SiFive raises $400M from Nvidia to challenge Arm in booming data center chip market
Silicon Valley has a new contender in one of the most lucrative battles in tech. SiFive has raised $400 million from a heavyweight group of investors led by Atreides Management and backed by Nvidia, setting the stage for a direct challenge to Arm Holdings in the race to power the next generation of data centers.
The new round values SiFive at $3.65 billion, a sharp signal that investors see real momentum behind its push into central processor design for large-scale computing. CEO Patrick said the company expects this to be its final private raise before heading toward a public offering, though no timeline has been locked in.
“Hyperscale customers have made it very clear that it is time to accelerate the availability of open standard alternatives for the data center. Their consistent ask is for customizable CPU solutions in IP form, that will enable them to meaningfully differentiate their data center compute solutions,” said SiFive Chairman and CEO Patrick Little.
He added, “RISC-V is the only architecture that truly delivers on these requirements. As the industry urgently evolves toward agentic AI, SiFive is doubling down on the data center. By collaborating with our data center customers, we are uniquely positioned to capture a substantial portion of the tremendous agentic AI opportunity.”
SiFive’s business model stands apart from traditional chipmakers. The company does not manufacture processors. It sells the underlying designs that customers can customize for their own silicon. That approach has long been dominated by Arm, whose architecture is used in chips from companies across the industry, including Apple Inc. and Samsung Electronics.
That balance has started to shift. Arm recently moved beyond licensing and began developing its own chips, placing it in direct competition with some of the same companies it once served. That change has opened the door for alternatives.
With $400M from Nvidia, SiFive pushes deeper into data center CPUs and Arm’s territory
SiFive is betting on one of those alternatives: RISC-V, an open standard that is not controlled by any single company. The architecture has gained traction over the past decade as developers and hardware teams seek greater flexibility and fewer licensing constraints.
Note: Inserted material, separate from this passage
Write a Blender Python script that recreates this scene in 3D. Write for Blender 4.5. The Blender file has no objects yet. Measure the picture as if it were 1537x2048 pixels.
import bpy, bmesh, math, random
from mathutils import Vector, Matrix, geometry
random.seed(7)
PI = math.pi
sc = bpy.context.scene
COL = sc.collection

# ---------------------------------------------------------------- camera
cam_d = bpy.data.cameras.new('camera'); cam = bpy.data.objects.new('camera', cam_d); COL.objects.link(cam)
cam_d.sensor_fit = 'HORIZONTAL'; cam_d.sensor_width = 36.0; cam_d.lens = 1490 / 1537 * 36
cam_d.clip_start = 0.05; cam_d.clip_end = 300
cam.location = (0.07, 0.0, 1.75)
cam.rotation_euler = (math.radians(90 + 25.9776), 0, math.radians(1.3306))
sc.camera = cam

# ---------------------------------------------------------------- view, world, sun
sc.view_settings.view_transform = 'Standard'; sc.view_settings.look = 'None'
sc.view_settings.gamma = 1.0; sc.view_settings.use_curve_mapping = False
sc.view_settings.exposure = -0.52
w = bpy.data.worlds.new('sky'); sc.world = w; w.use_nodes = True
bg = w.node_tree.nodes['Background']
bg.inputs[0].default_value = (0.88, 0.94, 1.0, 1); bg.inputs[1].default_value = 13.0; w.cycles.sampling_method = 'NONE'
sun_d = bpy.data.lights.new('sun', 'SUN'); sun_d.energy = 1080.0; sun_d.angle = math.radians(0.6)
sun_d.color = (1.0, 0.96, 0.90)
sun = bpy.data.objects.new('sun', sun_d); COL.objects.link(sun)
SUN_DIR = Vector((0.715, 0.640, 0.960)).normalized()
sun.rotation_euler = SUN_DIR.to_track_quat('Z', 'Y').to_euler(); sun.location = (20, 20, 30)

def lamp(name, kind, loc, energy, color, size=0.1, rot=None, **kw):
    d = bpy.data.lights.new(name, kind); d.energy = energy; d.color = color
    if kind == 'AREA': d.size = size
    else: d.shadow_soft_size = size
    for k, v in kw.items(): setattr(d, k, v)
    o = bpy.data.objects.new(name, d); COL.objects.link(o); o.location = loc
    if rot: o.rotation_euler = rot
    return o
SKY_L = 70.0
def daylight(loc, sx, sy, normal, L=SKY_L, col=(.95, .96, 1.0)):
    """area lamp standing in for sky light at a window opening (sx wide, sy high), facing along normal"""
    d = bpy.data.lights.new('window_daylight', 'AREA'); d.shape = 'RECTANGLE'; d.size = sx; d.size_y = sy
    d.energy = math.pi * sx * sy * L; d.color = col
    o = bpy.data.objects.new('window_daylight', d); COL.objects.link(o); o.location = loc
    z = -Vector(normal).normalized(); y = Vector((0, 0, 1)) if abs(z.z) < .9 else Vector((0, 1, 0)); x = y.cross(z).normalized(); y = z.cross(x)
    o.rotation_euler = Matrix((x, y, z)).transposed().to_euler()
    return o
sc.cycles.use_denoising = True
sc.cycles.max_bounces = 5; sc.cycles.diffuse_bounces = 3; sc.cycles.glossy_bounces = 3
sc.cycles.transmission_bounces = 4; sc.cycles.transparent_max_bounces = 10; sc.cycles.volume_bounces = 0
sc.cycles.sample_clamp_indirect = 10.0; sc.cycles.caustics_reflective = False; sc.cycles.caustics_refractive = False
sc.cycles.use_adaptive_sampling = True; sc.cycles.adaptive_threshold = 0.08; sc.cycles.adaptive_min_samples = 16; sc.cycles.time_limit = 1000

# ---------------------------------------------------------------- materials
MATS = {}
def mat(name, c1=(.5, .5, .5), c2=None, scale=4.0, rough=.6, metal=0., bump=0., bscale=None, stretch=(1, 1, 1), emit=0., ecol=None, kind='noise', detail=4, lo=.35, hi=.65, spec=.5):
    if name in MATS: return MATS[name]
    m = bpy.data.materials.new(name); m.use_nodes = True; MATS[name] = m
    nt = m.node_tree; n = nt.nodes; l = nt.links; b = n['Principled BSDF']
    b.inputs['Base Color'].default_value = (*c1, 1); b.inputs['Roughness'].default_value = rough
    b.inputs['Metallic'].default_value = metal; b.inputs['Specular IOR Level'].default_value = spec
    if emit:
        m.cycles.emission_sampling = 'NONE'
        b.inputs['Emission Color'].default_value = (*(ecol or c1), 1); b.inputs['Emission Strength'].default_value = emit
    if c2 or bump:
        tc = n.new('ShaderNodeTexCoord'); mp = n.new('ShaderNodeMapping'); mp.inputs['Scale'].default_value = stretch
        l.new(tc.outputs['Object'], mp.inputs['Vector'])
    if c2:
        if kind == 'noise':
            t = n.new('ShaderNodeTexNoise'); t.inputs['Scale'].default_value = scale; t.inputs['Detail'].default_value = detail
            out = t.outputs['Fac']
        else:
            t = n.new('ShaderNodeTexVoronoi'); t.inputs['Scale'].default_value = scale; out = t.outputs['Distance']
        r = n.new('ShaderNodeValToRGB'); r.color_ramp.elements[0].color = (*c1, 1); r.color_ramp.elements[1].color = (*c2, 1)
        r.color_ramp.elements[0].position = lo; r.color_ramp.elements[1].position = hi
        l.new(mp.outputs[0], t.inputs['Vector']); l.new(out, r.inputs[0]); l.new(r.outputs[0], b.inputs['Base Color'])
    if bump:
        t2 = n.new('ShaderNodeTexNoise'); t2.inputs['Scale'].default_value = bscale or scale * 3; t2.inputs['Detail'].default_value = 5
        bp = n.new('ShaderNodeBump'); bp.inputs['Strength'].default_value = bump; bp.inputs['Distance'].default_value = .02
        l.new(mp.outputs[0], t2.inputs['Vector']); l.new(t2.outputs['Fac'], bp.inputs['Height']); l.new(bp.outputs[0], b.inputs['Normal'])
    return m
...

“There’s uncertainty about where their tried-and-true suppliers are going to be able to take them over the coming years,” Little said of SiFive’s customers, according to a Reuters report. “And so all of them have become comfortable, because we’ve worked with them for a decade, that RISC-V has now matured to the point where it can be that option for them.”
That confidence did not emerge overnight. SiFive traces its roots back to 2015, when Andrew Waterman, Krste Asanović, and Yunsup Lee launched the company after helping create the RISC-V architecture. Their goal was simple: reduce the cost and time required to design chips at a moment when traditional scaling was slowing, and development costs were rising.
The company has steadily built credibility since then. TechStartups covered SiFive in 2020 after it raised $61 million in a Series E round backed by Saudi Aramco and others. Later funding brought in names like SK hynix and Prosperity7 Ventures, along with continued support from firms tied to major chipmakers.
Now the stakes are much higher. SiFive plans to use the new capital to develop CPU designs aimed at data centers, a segment seeing surging demand as AI workloads push infrastructure to its limits. Arm has already entered this space with its own offerings. Nvidia is making moves there as well. Intel continues to face pressure as demand outpaces supply.
“We’ve decided that we’re going after the highest brass ring in the data center,” Little said.
The investor list behind this round reflects that ambition. Alongside Atreides and Nvidia, participants include Apollo Global Management, D1 Capital Partners, Point72, and funds advised by T. Rowe Price, as well as existing backers such as Capital Group and Sutter Hill Ventures.
At the center of it all is a shift in how chips are designed and who controls their underlying architecture. RISC-V offers a path that breaks from the traditional licensing model, and SiFive is positioning itself as the company that can turn that openness into a commercial force.
The next phase will test whether that vision can translate into real market share in data centers, where performance, efficiency, and reliability carry enormous weight. For now, the backing from some of the most influential names in tech and finance suggests SiFive has earned a serious look as the competition intensifies.